> **Excerpted records**
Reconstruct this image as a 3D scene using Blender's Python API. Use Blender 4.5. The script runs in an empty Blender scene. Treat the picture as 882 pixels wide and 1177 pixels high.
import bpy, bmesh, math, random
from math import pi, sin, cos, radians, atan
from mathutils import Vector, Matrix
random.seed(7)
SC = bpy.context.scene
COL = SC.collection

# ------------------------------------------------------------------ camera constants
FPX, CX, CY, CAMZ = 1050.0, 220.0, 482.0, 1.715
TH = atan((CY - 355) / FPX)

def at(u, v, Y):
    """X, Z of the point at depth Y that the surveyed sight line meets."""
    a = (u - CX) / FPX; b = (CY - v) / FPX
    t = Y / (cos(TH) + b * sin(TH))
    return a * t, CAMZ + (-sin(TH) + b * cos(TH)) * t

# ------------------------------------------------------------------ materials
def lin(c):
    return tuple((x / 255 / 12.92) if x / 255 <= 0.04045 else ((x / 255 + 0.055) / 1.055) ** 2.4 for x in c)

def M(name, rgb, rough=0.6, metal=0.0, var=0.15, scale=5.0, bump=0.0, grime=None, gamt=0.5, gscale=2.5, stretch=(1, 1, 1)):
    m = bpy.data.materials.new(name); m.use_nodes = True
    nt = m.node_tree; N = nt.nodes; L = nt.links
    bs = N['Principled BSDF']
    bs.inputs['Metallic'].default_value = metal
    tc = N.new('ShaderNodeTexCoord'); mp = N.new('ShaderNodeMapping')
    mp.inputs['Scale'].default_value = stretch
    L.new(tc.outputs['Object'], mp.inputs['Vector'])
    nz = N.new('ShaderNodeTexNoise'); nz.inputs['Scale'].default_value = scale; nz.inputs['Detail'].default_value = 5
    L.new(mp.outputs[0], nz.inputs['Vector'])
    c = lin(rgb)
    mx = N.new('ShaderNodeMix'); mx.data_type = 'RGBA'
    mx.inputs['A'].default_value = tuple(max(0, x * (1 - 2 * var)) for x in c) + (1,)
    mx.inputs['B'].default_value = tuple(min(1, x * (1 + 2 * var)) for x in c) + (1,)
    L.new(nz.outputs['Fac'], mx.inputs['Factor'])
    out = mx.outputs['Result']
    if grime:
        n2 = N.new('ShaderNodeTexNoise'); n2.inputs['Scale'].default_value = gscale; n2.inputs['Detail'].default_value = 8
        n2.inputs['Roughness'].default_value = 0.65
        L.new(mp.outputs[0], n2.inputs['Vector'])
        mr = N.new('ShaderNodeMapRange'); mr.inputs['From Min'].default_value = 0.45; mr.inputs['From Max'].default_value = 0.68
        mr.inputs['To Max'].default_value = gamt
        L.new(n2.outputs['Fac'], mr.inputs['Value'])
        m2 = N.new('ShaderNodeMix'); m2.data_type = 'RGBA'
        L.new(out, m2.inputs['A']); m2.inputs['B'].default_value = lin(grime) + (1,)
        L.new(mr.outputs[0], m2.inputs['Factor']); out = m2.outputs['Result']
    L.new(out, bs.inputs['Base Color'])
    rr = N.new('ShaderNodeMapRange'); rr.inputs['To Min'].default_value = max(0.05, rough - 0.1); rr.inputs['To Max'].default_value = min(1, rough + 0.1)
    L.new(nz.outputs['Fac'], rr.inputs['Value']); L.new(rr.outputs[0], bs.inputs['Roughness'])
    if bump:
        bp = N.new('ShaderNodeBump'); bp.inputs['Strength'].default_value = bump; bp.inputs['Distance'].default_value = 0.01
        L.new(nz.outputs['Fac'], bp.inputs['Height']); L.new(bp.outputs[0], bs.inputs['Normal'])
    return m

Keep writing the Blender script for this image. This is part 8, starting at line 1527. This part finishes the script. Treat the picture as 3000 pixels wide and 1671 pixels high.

> **Exercise brief**
Only the lines from the beginning of the material to the line containing "return a * t, CAMZ" should be echoed, verbatim and in full.

> **Correct output**
Reconstruct this image as a 3D scene using Blender's Python API. Use Blender 4.5. The script runs in an empty Blender scene. Treat the picture as 882 pixels wide and 1177 pixels high.
import bpy, bmesh, math, random
from math import pi, sin, cos, radians, atan
from mathutils import Vector, Matrix
random.seed(7)
SC = bpy.context.scene
COL = SC.collection

# ------------------------------------------------------------------ camera constants
FPX, CX, CY, CAMZ = 1050.0, 220.0, 482.0, 1.715
TH = atan((CY - 355) / FPX)

def at(u, v, Y):
    """X, Z of the point at depth Y that the surveyed sight line meets."""
    a = (u - CX) / FPX; b = (CY - v) / FPX
    t = Y / (cos(TH) + b * sin(TH))
    return a * t, CAMZ + (-sin(TH) + b * cos(TH)) * t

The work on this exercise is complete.